以上の結果から、木材薄片を前処理することによってMORは約1.5倍、曲げヤング率は1.2倍の強度を得られることが判った。
【0041】
【発明の効果】
以上の説明から明らかなように、本発明にかかる木質成形材の製造方法によれば、木質構成要素に施した前処理により、木質構成要素の表面近傍および内部にイソシアネート反応成分が分布し、このイソシアネート反応成分と、イソシアネート系接着剤とが反応し、そのブライマーとしての効果によって強固な接着を実現できるので、所望の強度を有する木質成形材が得られる。

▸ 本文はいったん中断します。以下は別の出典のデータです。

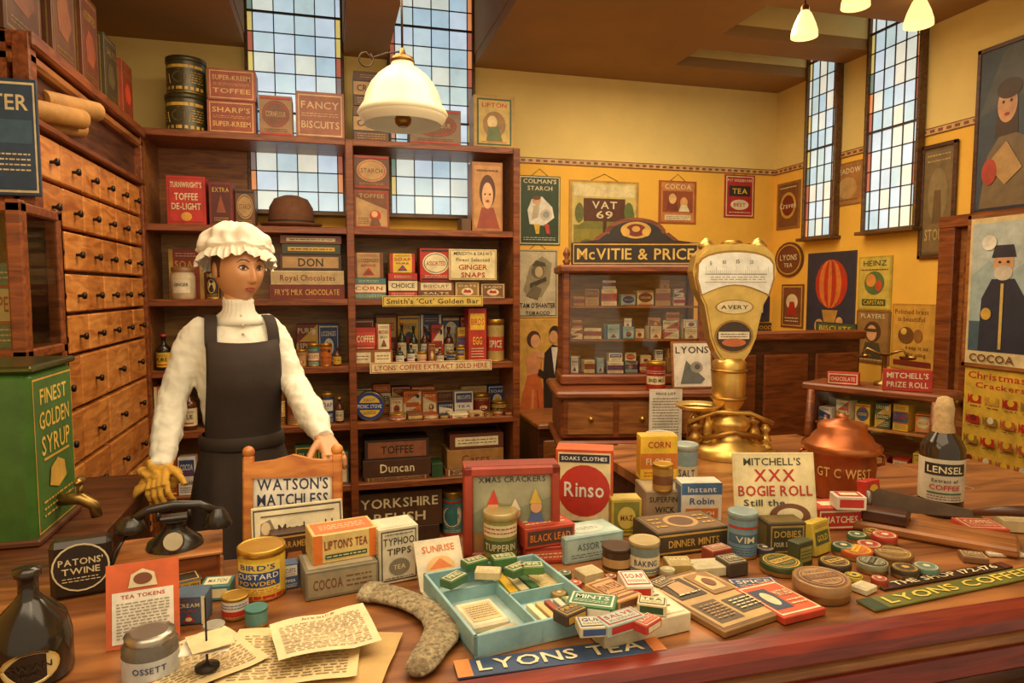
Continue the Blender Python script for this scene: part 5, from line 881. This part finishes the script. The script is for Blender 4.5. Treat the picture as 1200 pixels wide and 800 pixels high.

また、反応生成物質が木質構成要素間の隙間で成長し、間隙を充填するので、木質構成要素間の隙間からの水分の侵入を防止する。さらに、木質構成要素内に侵入したイソシアネート反応成分はイソシアネート系成分の木材細胞壁中への浸透、反応生成物質の生成を助ける作用をも有すると考えられる。このため、木材細胞壁中にイソシアネート反応生成物質が生成しやすくなり、木材細胞壁の疎水性がより一層高まると考えられる。この結果、吸水しにくくなり、吸水しても膨潤しにくくなるので、吸水率が低く、耐水膨潤性に優れた木質成形材が得られる。
さらに、本願発明によれば、前処理剤とイソシアネート系接着剤とを順次添加すればよいので、2液を予め混合しておく必要がなく、混合液の使用時間の制限が無くなるため、使い勝手がよくなり、生産が容易な木質成形材が得られる。
そして、前処理剤は水溶性または水分散性であるので、前処理工程における乾燥に特別な工夫を必要とせず、より一層生産性が高まる。
ついで、プレス面に対して起立させた木質構成要素が屈曲し、そのままの状態で一体成形された木質成形材が得られるという効果がある。
【図面の簡単な説明】
【図1】本願発明の実施形態にかかる製造方法を示し、図(a)は加熱,圧締作業を説明するための断面図、図(b)は木質成形材の断面図である。
【図2】図1に示した木質成形材の配向方法を示し、図(a)は木質構成要素を堆積させる配向ボックスの部分破断斜視図、図(b)は前記配向ボックスを寝かせた状態を示す斜視図である。
【図3】本願発明の実施形態にかかる他の製造方法を示し、図(a)は加熱,圧締作業を説明するための断面図、図(b)は木質成形材の断面図である。
【符号の説明】
10,15…木質構成要素、11,16…木質成形材、12…配向ボックス、13…プレス、14…プレス台。

Claims (1)

  1. 木質構成要素を、分子内に2官能価以上のイソシアネート反応成分を有する水溶性または水分散性前処理剤で前処理した後、この前処理した木質構成要素にイソシアネート系接着剤を添加し、ついで、前記木質構成要素をプレス面に対して起立するように配向し、加熱,圧締して一体成形することを特徴とする木質成形材の製造方法。